**** SOURCE MATERIAL

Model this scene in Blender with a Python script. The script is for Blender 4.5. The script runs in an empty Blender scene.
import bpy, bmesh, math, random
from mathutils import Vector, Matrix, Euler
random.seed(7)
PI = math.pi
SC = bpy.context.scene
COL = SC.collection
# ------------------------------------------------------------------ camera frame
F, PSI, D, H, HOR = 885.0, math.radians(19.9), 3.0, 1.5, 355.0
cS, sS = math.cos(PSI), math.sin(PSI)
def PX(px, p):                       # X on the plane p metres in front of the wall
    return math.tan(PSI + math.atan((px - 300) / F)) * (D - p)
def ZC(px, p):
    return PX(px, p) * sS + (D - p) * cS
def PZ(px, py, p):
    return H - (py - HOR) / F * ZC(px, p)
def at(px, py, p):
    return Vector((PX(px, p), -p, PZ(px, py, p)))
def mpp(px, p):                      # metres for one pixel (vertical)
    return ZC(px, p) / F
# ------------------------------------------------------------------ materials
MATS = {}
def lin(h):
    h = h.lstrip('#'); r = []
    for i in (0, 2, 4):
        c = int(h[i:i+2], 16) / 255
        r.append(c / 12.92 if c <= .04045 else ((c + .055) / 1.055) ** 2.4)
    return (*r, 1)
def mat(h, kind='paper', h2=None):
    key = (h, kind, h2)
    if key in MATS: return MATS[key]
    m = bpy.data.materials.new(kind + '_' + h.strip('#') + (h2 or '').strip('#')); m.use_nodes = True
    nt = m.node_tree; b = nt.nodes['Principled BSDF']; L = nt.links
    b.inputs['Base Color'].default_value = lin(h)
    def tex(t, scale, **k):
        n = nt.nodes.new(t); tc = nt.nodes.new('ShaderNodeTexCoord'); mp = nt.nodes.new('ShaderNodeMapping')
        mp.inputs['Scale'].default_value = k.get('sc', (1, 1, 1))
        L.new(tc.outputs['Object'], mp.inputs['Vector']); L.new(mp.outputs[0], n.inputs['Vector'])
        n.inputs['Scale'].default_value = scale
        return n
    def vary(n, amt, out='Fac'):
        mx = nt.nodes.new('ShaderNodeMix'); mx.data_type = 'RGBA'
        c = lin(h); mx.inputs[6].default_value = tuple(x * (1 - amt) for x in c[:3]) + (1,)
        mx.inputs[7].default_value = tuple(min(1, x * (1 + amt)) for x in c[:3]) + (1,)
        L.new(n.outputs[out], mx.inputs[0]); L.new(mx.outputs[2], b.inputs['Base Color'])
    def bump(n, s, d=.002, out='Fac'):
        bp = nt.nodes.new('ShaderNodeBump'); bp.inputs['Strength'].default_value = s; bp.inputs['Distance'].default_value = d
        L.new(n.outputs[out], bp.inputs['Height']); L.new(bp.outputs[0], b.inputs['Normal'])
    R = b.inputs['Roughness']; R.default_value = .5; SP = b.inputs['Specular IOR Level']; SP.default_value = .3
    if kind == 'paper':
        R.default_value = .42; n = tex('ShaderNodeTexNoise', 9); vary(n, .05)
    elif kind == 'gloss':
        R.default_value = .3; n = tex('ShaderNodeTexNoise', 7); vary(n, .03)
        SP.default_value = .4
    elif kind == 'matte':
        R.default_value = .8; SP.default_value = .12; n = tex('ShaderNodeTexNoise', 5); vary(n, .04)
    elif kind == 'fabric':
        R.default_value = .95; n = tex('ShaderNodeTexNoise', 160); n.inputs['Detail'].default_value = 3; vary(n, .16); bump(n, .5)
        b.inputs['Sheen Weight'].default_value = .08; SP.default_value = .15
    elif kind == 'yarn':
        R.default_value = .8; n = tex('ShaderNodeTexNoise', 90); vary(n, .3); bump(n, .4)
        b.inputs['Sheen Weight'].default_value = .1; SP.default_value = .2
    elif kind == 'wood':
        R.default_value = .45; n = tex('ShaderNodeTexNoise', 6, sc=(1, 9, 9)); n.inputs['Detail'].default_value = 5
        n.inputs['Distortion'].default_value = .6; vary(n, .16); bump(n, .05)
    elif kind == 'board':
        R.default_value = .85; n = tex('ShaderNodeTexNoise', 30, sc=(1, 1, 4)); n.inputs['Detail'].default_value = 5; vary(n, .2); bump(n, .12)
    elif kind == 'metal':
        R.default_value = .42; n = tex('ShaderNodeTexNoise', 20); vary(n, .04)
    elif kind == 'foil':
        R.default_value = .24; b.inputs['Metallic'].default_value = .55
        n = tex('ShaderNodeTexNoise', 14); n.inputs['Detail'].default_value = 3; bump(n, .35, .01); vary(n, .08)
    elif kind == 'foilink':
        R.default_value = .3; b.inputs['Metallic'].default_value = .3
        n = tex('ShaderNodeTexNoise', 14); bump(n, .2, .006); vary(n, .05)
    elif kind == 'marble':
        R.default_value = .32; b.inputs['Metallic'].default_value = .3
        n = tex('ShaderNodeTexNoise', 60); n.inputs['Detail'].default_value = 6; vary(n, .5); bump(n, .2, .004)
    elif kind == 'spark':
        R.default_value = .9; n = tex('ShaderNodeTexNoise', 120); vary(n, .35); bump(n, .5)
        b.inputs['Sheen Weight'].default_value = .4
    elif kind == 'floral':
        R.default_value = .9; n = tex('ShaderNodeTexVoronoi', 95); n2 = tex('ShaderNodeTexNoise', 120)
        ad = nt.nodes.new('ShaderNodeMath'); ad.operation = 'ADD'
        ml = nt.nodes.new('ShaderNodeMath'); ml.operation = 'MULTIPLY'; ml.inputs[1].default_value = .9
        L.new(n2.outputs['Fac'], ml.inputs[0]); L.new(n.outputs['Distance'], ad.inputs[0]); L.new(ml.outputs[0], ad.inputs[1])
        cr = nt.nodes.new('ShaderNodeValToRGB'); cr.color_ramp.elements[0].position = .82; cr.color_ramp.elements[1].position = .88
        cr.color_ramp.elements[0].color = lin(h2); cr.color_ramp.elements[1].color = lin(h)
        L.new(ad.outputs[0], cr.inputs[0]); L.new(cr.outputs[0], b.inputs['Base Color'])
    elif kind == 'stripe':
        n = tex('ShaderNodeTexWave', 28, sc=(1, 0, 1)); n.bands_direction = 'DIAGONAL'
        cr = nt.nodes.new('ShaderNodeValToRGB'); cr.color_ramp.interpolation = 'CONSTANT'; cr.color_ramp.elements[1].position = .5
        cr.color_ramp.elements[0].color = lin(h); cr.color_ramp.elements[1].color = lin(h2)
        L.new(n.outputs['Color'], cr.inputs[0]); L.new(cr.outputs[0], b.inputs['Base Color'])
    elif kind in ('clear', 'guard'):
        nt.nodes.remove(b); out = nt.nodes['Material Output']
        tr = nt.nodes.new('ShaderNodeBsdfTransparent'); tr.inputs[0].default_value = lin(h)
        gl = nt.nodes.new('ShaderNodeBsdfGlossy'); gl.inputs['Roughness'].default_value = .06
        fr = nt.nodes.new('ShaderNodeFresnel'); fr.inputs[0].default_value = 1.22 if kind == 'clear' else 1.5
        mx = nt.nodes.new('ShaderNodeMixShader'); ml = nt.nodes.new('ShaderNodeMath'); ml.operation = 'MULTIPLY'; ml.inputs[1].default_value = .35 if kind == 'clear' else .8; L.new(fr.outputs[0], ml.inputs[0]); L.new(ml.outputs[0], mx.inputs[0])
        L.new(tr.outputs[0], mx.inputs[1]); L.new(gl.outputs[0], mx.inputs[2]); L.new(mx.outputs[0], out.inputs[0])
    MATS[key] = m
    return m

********

Where a line above contains the string "scene", copy that line.

- RESULT OF THIS EXERCISE:
Model this scene in Blender with a Python script. The script is for Blender 4.5. The script runs in an empty Blender scene.
SC = bpy.context.scene